Pick one parameter style per database library and use it everywhere. Don’t mix them. Check your row counts.

Preflight checks are the cheapest insurance you can buy.

Four production agents were running daily without checking whether the infrastructure they depend on was actually available. This is easy to let slide when everything is working. The agents ran fine. No one noticed.

The problem shows up when the infrastructure is not available. An agent that starts running, gets halfway through, and then hits a broken database connection leaves the system in a partial state. Some work happened. Some did not. Figuring out which is which takes longer than the original job would have taken.

A five-line check at the start of every agent job costs almost nothing. It pings the data bridge, pings the lead database, and exits cleanly with a specific error message if either is down. Clean exit beats half-finished run every time.

Here’s what I’d tell someone building agents that depend on shared infrastructure: write the preflight check before you write anything else. Name what the job needs. Check that it exists. Exit with a clear message if it doesn’t. You will thank yourself the first time a dependency is down.

The Numbers

  • Commits: 80 total (76 agent, 4 Matt)
  • Agent jobs run: 60
  • Prospects added: 10
  • Emails sent: 0
  • Social posts: 2
  • Content published: 1
  • Open issues: 3 (sequence desync, bounce cleanup, warmup state regeneration)
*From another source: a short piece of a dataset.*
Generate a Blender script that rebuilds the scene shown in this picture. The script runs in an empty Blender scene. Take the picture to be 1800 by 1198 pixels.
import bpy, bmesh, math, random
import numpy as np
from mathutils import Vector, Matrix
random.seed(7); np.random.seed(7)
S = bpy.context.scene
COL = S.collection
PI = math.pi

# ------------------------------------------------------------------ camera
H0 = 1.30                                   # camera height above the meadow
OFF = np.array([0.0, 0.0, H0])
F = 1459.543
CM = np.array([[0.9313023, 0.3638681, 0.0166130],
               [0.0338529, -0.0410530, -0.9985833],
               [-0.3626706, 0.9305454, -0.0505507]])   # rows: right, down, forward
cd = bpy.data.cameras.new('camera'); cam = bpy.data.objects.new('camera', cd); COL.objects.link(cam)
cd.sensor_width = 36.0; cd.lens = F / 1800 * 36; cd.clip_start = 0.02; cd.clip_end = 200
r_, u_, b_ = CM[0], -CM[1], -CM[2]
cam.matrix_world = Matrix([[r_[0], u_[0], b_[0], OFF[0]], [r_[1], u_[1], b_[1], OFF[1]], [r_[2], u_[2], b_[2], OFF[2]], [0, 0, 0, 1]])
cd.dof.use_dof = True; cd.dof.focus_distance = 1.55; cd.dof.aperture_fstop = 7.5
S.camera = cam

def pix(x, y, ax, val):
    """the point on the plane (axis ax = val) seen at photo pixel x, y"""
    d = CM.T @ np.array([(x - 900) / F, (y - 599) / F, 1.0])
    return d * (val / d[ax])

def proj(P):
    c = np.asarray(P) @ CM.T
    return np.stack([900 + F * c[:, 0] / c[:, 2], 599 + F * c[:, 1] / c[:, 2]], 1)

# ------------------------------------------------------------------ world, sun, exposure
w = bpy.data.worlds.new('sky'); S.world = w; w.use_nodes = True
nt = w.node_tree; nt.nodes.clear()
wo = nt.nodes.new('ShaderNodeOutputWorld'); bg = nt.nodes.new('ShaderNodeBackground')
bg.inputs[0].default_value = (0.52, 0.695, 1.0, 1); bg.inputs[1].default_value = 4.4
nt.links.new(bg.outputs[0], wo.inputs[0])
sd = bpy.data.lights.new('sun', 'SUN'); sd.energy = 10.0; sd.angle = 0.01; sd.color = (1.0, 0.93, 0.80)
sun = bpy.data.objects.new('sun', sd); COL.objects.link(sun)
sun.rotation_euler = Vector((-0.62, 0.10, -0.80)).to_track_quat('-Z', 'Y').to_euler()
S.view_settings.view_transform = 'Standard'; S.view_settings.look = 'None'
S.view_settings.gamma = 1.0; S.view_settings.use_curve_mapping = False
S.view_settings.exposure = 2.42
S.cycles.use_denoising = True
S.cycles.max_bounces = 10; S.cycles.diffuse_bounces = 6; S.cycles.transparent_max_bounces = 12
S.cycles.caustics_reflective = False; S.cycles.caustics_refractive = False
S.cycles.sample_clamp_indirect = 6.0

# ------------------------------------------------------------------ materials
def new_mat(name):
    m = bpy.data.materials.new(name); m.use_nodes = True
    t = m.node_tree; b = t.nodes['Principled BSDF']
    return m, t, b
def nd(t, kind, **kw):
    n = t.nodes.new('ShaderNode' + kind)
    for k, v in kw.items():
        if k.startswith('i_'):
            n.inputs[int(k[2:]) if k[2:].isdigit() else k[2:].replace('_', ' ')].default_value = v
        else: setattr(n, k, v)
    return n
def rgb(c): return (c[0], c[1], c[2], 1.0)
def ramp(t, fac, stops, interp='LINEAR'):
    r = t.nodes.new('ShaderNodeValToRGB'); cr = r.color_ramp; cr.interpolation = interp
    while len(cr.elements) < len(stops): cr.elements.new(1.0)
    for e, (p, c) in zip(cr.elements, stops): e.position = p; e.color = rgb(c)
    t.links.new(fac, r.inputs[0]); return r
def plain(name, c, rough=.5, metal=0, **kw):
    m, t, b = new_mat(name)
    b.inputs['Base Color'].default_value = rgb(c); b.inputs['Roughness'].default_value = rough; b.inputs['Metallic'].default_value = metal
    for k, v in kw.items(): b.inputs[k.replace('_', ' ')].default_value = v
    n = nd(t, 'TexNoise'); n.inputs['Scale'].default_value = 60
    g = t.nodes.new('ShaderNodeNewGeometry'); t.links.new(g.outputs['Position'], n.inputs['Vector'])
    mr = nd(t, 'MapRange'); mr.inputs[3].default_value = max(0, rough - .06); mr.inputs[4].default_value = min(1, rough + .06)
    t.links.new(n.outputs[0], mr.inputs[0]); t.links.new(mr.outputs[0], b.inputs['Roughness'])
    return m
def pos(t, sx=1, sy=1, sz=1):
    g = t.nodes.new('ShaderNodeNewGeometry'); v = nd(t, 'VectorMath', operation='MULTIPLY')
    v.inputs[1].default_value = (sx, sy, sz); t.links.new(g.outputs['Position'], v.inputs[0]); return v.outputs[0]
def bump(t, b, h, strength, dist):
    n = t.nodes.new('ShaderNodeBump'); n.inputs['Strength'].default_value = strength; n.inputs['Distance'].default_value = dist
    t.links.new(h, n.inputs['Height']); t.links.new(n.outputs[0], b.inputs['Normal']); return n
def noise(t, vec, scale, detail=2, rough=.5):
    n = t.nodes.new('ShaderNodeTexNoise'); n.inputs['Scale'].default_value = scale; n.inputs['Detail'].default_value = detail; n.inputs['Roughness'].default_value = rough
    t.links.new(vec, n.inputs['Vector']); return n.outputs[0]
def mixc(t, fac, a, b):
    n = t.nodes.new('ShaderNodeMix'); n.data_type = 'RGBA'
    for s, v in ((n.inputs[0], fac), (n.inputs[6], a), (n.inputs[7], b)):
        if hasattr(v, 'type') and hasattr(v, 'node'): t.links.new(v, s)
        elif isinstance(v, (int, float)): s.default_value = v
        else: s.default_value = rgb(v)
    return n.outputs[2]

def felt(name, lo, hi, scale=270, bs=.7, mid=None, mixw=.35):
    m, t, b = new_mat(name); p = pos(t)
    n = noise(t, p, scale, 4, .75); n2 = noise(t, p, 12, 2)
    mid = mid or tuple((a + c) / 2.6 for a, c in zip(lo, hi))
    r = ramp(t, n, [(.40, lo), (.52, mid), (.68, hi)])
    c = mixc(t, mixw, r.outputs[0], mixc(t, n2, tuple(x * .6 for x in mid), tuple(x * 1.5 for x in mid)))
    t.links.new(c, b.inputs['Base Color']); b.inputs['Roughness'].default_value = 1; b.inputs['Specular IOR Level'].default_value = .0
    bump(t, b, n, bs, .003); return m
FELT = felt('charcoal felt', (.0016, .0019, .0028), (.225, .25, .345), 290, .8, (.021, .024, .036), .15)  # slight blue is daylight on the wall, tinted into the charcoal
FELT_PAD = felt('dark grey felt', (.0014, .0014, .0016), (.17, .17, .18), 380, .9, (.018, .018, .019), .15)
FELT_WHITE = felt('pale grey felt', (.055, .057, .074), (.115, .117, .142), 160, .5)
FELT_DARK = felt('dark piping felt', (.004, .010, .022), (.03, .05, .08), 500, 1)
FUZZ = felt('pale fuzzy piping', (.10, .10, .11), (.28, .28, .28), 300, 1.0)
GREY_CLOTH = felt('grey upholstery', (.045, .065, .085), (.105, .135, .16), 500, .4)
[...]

Zero emails sent today. The system spent the day on infrastructure work: fixing a silent data bug, adding preflight checks, tightening the data layer. The 75 drafts in the review queue are staged for tomorrow’s send window. Sometimes the right call is to stop shipping and fix the pipes.

What’s Next

Fix the sequence desync at the code level and run the bounce cleanup sweep for the 19 unprocessed bounces. Then the email pipeline is clear to send from a clean queue.